When the religion of Jesus was taken under the protection of the state as incapable of protecting itself and was decorated with artificial ornaments to make it venerable in the eyes of the vulgar; and when the scriptures were withdrawn from the public eye, as if this gift of God was an inconsiderate gift and ill adapted to the conditions or wants of man,— then a dark cloud spread itself over this bright orb, and it became invisible.  Then the dogmas of ignorant pride and the reveries of an absurd philosophy were delivered to mankind, as the genuine doctrine of the gospel.  Our faith fell into the hands of theorists, who undertook to make the work of omniscience more perfect, to supply what they chose to consider deficient and to beautify what to their tasteless vision seemed gross deformities.  The consequence was that a mass of falsehood became incorporated with Christianity, which was handed down from generation to generation; and which, though in some measure exploded at the reformation, still exerted a most fatal influence throughout Europe.  But in this whirlwind which we have seen subverting religion and liberty and government, from their foundations, these abuses, of which we speak, have disengaged themselves from Christianity.  There is at least this advantage resulting under the care of divine providence from a general inattention to religion, that what is false belonging to it loses its hold upon the affections; error ceases to be encouraged and it expires; systems are permitted with impunity to be severely scrutinized; and the true principles of religion, which are indestructible, invulnerable by any revolutions of society, founded in the nature of man and eternal as his duration— these true principles rise from their temporary depression in a purified and most glorious form, to be the consolation, the support, the joy of mankind.
It appears that the great principle of Protestantism, the right of worshipping God unmolested, according to the dictates of conscience, is to be guaranteed by the new constitution of France.  My friends, have we considered this all-important, this most animating fact with sufficient attention?  The rights of conscience are at length distinctly recognized and protected upon the continent of Europe!  Christians then are permitted to search the records of their faith, without opposition and without fear; to hold their own conclusions and to avow them honestly; to assail and reject error without exposing themselves to public scorn, or the lash of ecclesiastical tyranny.  The mind is at last free.  Man may worship the God of his affections and his understanding, the God of the scriptures, the God and Father of our Lord Jesus Christ, instead of the idol of superstition, or of the civil magistrate.  The principle obstruction to freedom of inquiry and the acquisition of evangelical truth and the genuine influence of Christianity, are at an end and is it too much to predict, that the gospel in its original simplicity, the gospel as it was preached by Christ and his apostles, that gospel, which breathes nothing but benevolence and subdues the whole heart to purity,—will come forth from obscurity and reign in triumph over the very people who have loaded it with injuries?  What a glorious prospect presents itself to our eyes!  What a day is breaking upon the moral state of man!  Intolerance, bigotry, persecution, —demons, your hour is come, your empire is destroyed!

Gentlemen of the Ancient and Honourable Artillery—-In applying this subject to the state and prospects of our own country, it is impossible to disguise or to restrain our apprehensions.  We have seen the Supreme Being wise and benevolent in his dispensations; and this should teach us to confide in his care and to be satisfied, that whatever lot is reserved for us will be right.  But at the same time we have seen him leading mankind to happiness through scenes of inconceivable misery.  Perhaps it may be necessary, that we should suffer more and severely, before we are permitted to see days of prosperity.  It may be that there are prevailing vices among us, which must be removed by punishment; a national tameness and insensibility to honour, which requires to be stimulated; a timid, luxurious, indolent, mercenary spirit, which fears to be disturbed, more than it fears disgrace; a national degeneracy, which must be checked before it drags us to ruin.  Our fathers scorned to stop and calculate, whether it was more profitable to be freemen or slaves.—perhaps the blessing of regenerated Europe are not to be imparted to us, who may be unworthy to enjoy them.
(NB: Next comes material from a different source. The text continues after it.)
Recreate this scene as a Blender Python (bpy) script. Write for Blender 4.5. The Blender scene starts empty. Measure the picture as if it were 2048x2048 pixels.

When, however, I consider the character of the nation, with which we at war, the astonishing elevation on which it stands, its unexampled magnanimity;— when I consider the heroism and inflexible fidelity with which it has defended the cause of God and man, of religion, of liberty, of justice, of everything valuable, which escaped the fangs of anarchy; the enthusiasm with which it has flown to the succor of nations who dared to struggle for their rights; its devotion to the arts of peace and to whatever improved the intellectual and moral conditions of society—-I think there is everything to hope. I think this people will not tarnish the ineffable glory which surrounds them, by an act of mere vengeance.
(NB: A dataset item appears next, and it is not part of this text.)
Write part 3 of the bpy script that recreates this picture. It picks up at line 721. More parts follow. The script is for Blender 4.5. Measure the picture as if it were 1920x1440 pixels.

But, gentlemen, there are more serious causes of apprehension than foreign hostility.  The collisions between this country and Europe may be extinguished.  But will peace reconcile the innumerable contending interests which exist among ourselves?  Will it appease the fierce animosities which are cherished by the different sections of this republic, or restrain the ungovernable spirit of party, or teach the people and their rulers to become disinterested patriots?  I fear the time is not far distant, when these seeds of national disgrace and wretchedness will shoot into fatal luxuriance.  But on this topic I have no time and no desire to enlarge.  Let us trust in God.  If prosperity is in store for us, let us take warning by what we have suffered and bear it with moderation.  If we are to pass through scenes of horror, let it be with that fortitude and that dignity, which will prove us worthy of our ancestors and bright examples to our posterity.

OFFICERS OF THE COMPANY.

1813-1814
Captain,   Capt. Jonathan Whitney
Lieutenant, Mr. Jacob Hall
Ensign,       Mr. Caswell Beal

Sergeants,
Capt. John Roulstone       Mr. Edward Gray
Mr. Abraham Wood         Mr. James Hooper

1814-1815
Captain,  Mr. William Howe
Lieutenant, Capt. George Welles
Ensign, Mr. Levi Melcher

Sergeants,
Capt. Benjamin Loring                  Capt. James B Marston
Mr. John Dodd                               Mr. Thomas Wells


 

[i] Ames

[ii] When thy judgments are in the earth, the inhabitants of the world will learn righteousness.  Isaiah 26: 9.